Concessionary postal rates help libraries to maintain services that assist parents in home-schooling their children and providing in-home opportunities for children to learn. They also support seniors by providing information for them and fostering their love of reading and learning, allowing them to remain active and engaged in community life. Small rural and northern libraries cannot afford to buy the number or variety of materials that these patrons require but, because of the concessionary postal rates, they can afford to acquire them on interlibrary loan and to deliver them directly to the home, if necessary.

The government's New Deal for Canada's Cities and Communities acknowledges that they are "the front lines in building a better quality of life" (SFT). Libraries are a critical element of the foundation of Canadian cities and communities. The library is fundamental to supporting vibrant, healthy Canadian cities.

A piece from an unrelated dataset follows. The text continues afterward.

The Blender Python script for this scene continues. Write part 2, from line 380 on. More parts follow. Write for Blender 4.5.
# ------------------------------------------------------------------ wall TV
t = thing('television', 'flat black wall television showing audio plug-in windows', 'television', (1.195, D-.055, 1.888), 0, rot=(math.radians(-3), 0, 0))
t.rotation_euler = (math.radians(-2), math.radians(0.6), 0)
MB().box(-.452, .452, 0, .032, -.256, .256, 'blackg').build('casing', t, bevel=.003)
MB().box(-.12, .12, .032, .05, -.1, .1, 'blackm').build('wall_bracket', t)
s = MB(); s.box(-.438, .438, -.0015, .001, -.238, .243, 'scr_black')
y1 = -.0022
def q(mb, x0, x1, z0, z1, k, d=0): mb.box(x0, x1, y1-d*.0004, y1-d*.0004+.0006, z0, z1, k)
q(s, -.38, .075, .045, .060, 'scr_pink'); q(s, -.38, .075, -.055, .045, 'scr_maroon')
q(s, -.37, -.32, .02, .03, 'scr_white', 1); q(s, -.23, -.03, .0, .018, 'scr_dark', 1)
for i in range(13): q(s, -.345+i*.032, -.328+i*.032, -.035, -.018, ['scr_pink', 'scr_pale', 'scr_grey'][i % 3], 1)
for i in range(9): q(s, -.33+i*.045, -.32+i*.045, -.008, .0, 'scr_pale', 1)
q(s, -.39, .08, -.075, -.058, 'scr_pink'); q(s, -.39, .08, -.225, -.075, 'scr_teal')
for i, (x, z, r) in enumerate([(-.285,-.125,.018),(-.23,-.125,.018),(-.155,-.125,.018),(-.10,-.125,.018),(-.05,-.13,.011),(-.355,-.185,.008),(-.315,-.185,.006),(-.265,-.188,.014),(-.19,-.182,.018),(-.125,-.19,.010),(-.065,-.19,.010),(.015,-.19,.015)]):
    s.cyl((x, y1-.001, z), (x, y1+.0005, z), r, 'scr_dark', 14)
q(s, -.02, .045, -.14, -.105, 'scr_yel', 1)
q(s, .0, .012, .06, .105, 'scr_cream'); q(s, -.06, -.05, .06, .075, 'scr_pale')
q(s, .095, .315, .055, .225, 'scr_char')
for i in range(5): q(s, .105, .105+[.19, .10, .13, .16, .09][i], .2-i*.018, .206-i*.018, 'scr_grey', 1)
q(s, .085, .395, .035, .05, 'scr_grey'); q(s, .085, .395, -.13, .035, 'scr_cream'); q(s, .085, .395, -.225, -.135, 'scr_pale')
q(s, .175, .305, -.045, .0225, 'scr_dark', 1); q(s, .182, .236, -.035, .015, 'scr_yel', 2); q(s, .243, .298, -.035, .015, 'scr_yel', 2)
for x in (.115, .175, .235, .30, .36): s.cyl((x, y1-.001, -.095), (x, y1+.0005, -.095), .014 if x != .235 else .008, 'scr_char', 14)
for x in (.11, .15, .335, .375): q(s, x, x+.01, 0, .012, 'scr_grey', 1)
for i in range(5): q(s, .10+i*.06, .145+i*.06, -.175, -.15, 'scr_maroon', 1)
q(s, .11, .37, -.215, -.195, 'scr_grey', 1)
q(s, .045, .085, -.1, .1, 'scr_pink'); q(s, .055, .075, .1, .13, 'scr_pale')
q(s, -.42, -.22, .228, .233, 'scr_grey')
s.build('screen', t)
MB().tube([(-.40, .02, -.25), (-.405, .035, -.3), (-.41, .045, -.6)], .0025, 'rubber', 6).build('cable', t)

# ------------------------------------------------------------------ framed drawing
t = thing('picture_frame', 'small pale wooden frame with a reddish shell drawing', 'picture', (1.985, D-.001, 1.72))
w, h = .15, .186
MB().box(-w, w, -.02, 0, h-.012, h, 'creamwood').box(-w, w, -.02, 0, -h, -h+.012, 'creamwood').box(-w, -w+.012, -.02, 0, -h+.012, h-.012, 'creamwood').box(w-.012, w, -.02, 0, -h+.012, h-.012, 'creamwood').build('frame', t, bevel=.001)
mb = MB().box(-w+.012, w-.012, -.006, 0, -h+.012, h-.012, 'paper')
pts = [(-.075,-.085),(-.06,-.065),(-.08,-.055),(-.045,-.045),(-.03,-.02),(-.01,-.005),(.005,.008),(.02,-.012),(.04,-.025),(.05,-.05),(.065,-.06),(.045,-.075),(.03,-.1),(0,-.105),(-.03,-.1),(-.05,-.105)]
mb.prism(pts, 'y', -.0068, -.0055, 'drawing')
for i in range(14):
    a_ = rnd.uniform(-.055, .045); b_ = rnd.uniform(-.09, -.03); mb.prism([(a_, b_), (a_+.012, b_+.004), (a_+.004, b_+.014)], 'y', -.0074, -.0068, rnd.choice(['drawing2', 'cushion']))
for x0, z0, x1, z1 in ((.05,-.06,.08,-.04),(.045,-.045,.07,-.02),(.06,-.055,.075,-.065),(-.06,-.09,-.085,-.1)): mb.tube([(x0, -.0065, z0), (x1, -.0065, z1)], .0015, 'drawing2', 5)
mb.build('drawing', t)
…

In order to meet the needs of off-reserve Aboriginal Canadians and newly-arrived immigrant groups, libraries rely on interlibrary loan to supplement their permanent collection of materials for these groups. Access to culturally appropriate materials is essential for helping these Canadians integrate into the broader Canadian society while retaining a connection with their heritage.

Library interlibrary loan services also foster cultural development by making the works of Canadian authors available to all Canadians as well as to the international community.

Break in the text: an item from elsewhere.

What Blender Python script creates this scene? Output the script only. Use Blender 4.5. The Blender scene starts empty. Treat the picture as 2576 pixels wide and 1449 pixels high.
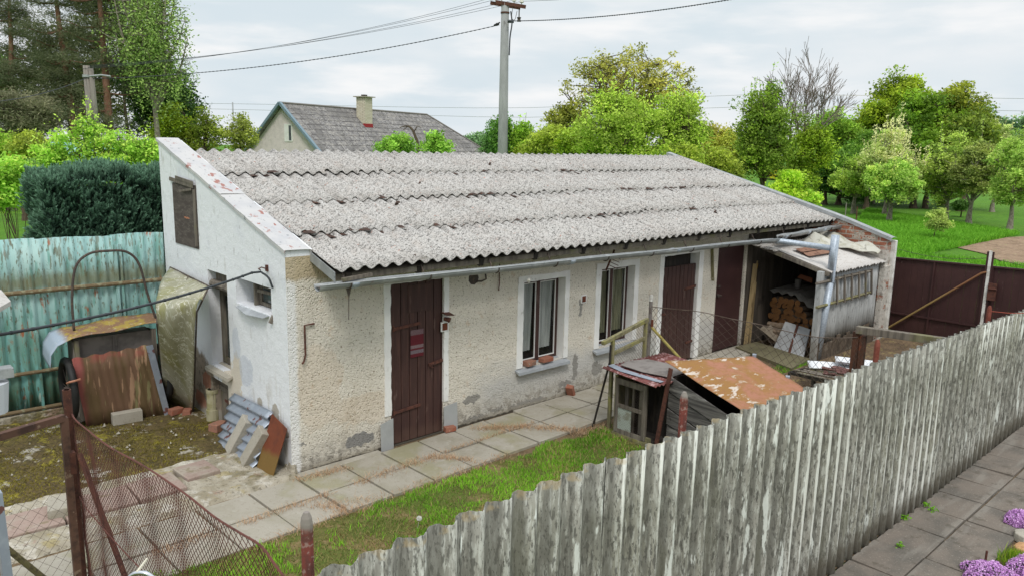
import bpy, math, random
import numpy as np
from mathutils import Vector, Matrix
random.seed(7)
SC = bpy.context.scene
COL = SC.collection
PI = math.pi
rad = math.radians

# ---------------------------------------------------------------- camera
# photo pixels are counted in a 2576 x 1449 frame; F is the focal length in those pixels
F = 1930.0; CX = 1288.0; CY = 724.5; H = 3.6
_x = np.array([3418 - CX, 416 - CY, F]); _x /= np.linalg.norm(_x)
_n = np.cross(np.array([1, .0207, 0]), _x); _n /= np.linalg.norm(_n)
_up = _n if _n[1] < 0 else -_n
B = np.stack([_x, np.cross(_up, _x), _up])
_r = B @ np.array([735 - CX, 1195 - CY, F])
C = np.array([0, 0, H]) - np.array([_r[0], _r[1], 0]) * (-H / _r[2])
def ray(p): return B @ np.array([p[0] - CX, p[1] - CY, F])
def _pl(p, a, v):
    r = ray(p); return Vector(C + r * ((v - C[a]) / r[a]))
def GX(p, v=0.): return _pl(p, 0, v)      # point of the photo lying on the plane x = v
def GY(p, v=0.): return _pl(p, 1, v)
def GZ(p, v=0.): return _pl(p, 2, v)
def GD(p, D): return Vector(C + ray(p) * D / F)
cam_d = bpy.data.cameras.new("camera"); cam = bpy.data.objects.new("camera", cam_d); COL.objects.link(cam)
m3 = np.stack([B @ np.array([1, 0, 0]), B @ np.array([0, -1, 0]), B @ np.array([0, 0, -1])], axis=1)
cam.matrix_world = Matrix([list(m3[i]) + [C[i]] for i in range(3)] + [[0, 0, 0, 1]])
cam_d.sensor_width = 36; cam_d.lens = F / 2576 * 36; cam_d.clip_start = .05; cam_d.clip_end = 3000
SC.camera = cam
SC.render.resolution_x = 1024; SC.render.resolution_y = 575

# ---------------------------------------------------------------- sky and sun
SUN_EL, SUN_AZ = 52, 232        # azimuth measured from +x, anticlockwise
wd = bpy.data.worlds.new("World"); SC.world = wd; wd.use_nodes = True
nt = wd.node_tree; N = nt.nodes; LK = nt.links
for n in list(N): N.remove(n)
out = N.new('ShaderNodeOutputWorld'); bg = N.new('ShaderNodeBackground'); bg.inputs[1].default_value = .1
sky = N.new('ShaderNodeTexSky'); sky.sky_type = 'NISHITA'; sky.sun_disc = False
sky.sun_elevation = rad(SUN_EL); sky.sun_rotation = rad(90 - SUN_AZ)
tc = N.new('ShaderNodeTexCoord')
def wnoise(scale, sc, det, lo, hi, off=(0, 0, 0)):
    mp = N.new('ShaderNodeMapping'); mp.inputs['Scale'].default_value = scale; mp.inputs['Location'].default_value = off
    LK.new(tc.outputs['Generated'], mp.inputs[0])
    no = N.new('ShaderNodeTexNoise'); no.inputs['Scale'].default_value = sc; no.inputs['Detail'].default_value = det
    no.inputs['Roughness'].default_value = .52
    LK.new(mp.outputs[0], no.inputs['Vector'])
    mr = N.new('ShaderNodeMapRange'); mr.interpolation_type = 'SMOOTHSTEP'
    mr.inputs[1].default_value = lo; mr.inputs[2].default_value = hi
    LK.new(no.outputs[0], mr.inputs[0]); return mr.outputs[0]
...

Impact of Concessionary Postal Rates

Concessionary postal rates have allowed Canadians, no matter where they live, to have equitable access to information. A Canadian living in rural Saskatchewan or in Inuvik can acquire the same information as somebody living in downtown Toronto. If the concessionary rates paid by libraries are eliminated or increased by a significant amount, these libraries will not be able to continue to offer these services. For example the province of Newfoundland currently spends about $25,000 to send material to their 500 communities and 96 libraries. Without the concessionary postal rate they estimate it would cost at least $100,000 to ship the same number of books. This would mean that they would purchase about 5000 books less per year.

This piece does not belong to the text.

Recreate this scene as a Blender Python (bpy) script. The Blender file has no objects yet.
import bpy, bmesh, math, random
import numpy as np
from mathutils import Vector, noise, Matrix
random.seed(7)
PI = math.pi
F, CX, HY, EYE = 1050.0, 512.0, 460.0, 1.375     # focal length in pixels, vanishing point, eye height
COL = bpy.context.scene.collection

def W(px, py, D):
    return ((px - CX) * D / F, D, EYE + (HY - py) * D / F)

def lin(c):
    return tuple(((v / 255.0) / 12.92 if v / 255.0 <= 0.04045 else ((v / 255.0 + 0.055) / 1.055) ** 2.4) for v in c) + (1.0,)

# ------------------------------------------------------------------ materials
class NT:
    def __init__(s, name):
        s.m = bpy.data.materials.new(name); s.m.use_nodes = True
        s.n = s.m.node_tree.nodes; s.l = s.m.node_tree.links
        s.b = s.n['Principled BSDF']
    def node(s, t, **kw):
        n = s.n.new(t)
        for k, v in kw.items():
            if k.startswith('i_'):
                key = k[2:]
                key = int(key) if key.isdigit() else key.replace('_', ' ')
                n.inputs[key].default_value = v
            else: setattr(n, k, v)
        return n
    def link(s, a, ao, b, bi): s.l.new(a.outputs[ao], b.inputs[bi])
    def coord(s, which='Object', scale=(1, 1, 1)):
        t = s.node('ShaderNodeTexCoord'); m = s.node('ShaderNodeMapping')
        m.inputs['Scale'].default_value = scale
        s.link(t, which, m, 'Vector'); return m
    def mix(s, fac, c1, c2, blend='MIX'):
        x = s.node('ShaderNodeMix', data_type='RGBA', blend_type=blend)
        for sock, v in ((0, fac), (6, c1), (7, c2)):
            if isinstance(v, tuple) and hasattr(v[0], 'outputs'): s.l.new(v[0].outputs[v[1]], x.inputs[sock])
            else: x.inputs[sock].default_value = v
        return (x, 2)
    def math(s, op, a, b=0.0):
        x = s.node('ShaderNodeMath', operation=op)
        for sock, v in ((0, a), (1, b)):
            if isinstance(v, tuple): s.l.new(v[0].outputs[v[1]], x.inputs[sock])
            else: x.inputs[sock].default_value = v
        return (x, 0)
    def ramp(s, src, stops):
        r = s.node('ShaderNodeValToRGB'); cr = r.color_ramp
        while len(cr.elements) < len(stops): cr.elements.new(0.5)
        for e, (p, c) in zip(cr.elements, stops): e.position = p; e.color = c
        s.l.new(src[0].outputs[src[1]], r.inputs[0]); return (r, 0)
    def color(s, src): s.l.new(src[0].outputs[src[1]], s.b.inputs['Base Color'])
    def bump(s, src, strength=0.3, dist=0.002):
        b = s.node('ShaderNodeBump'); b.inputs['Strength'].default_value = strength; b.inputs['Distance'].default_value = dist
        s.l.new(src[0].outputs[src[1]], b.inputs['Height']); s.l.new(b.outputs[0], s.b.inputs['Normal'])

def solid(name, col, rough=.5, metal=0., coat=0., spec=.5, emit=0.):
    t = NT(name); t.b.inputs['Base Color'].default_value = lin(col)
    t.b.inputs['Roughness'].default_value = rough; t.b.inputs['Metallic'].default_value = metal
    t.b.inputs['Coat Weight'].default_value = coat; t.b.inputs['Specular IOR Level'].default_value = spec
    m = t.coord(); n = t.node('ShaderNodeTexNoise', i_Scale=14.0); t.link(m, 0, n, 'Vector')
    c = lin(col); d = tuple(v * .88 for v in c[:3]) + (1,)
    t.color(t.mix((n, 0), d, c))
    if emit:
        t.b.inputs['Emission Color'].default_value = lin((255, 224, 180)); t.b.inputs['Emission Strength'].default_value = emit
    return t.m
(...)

Loss of the concessionary rate would unfairly disadvantage those Canadians who live in the North, small towns and rural areas. Libraries can play a major role in the government's recently announced intent to develop "the first-ever comprehensive strategy for the North … to foster sustainable economic and human development" (SFT). Access to information will be essential for the North to play this role and the concessionary postal rates will support libraries in providing this access.

The Future

The policy basis of the concessionary postal rate program for library materials was sound in 1939 when it was implemented and continues to be sound in today's environment with a government focus on the North, Aboriginal communities, regional development, skills upgrading, literacy, early childhood learning and socially inclusive and vibrant cities and communities.

The program needs to be modernized and improved, however, to include all information, whether the publication medium is a printed book or some other format, as technology continues to make information available in new formats and access to information in these formats is increasingly important to our knowledge-based society. Videos, microfilm, film, audio devices, DVDs have all found their way into library collections. Many patrons, especially learning-disabled and print-disabled Canadians, cannot use a traditional book and require information delivered in another format. Researchers often require information and records that are only available on microfilm. Mailing these non-book materials is expensive and because of this many libraries are not able to provide this service to those Canadians who need it.

Recommendations

It is essential for the maintenance of vibrant cities and communities that the library network be fostered and strengthened. Libraries contribute to the successful fulfillment of the objectives of the federal government and it is essential that the concessionary postal rates be continued with a minimal increase in cost and that the program be expanded to include other formats beside books.